En marketing, lorsqu’une marque s’attaque directement à une autre, cela crée un malaise chez les consommateurs. C’est pourquoi les experts déconseillent aux entreprises de se lancer dans une telle opération. Mais en politique, les choses sont différentes.

« Le seul secteur d’activité où subsiste la publicité comparative ou la publicité négative sur le concurrent, c’est en politique, ajoute Dominic Bourdages. Il est difficile de savoir si cela permet de marquer des points.
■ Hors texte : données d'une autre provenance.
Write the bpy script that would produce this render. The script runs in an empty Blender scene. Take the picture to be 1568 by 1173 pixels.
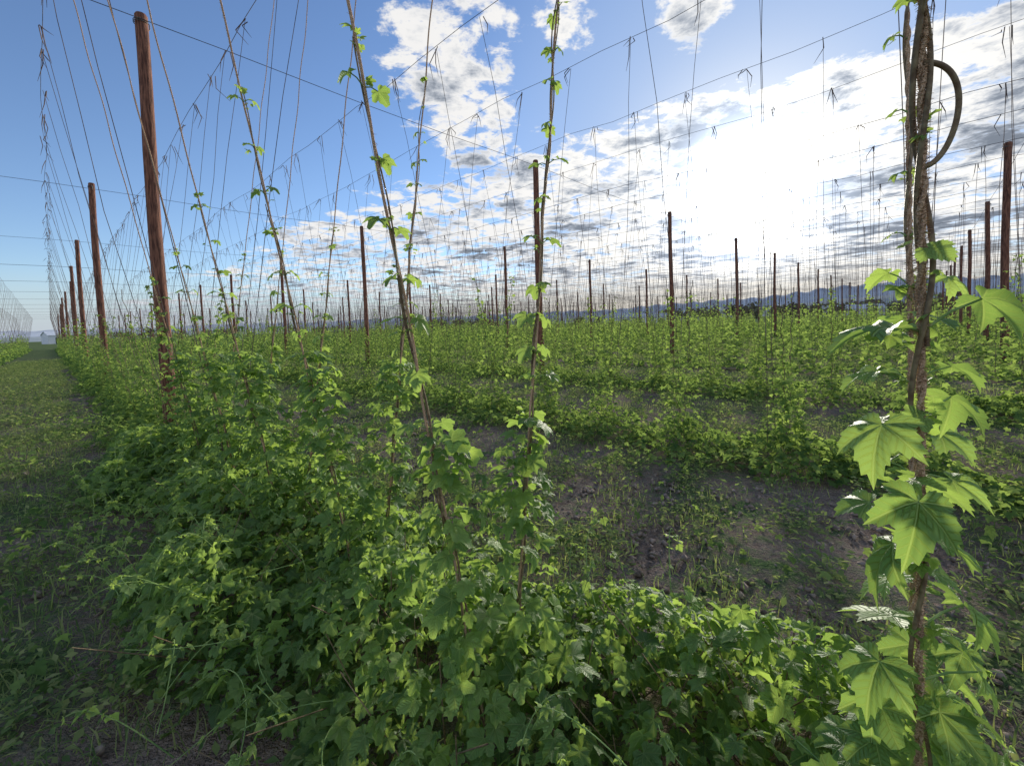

Ce que je peux dire, c’est que ça laisse, la plupart du temps, un arrière-goût. »

Il faut dire que la présence des réseaux sociaux (et l’influence de Donald Trump, maître incontestable de l’insulte) stimule davantage ces duels entre politiciens. Aujourd’hui, la moindre attaque est amplifiée, commentée et relayée par un public avide de ce genre de confrontations.

Winston Churchill (encore lui) disait que la politique est plus dangereuse que la guerre. À la guerre, tu ne peux être tué qu’une seule fois, alors qu’en politique, tu peux l’être plusieurs fois.

C’est sans doute pour cela que les politiciens dégainent à répétition. Et que des citoyens demeurent des spectateurs insatiables de ces combats.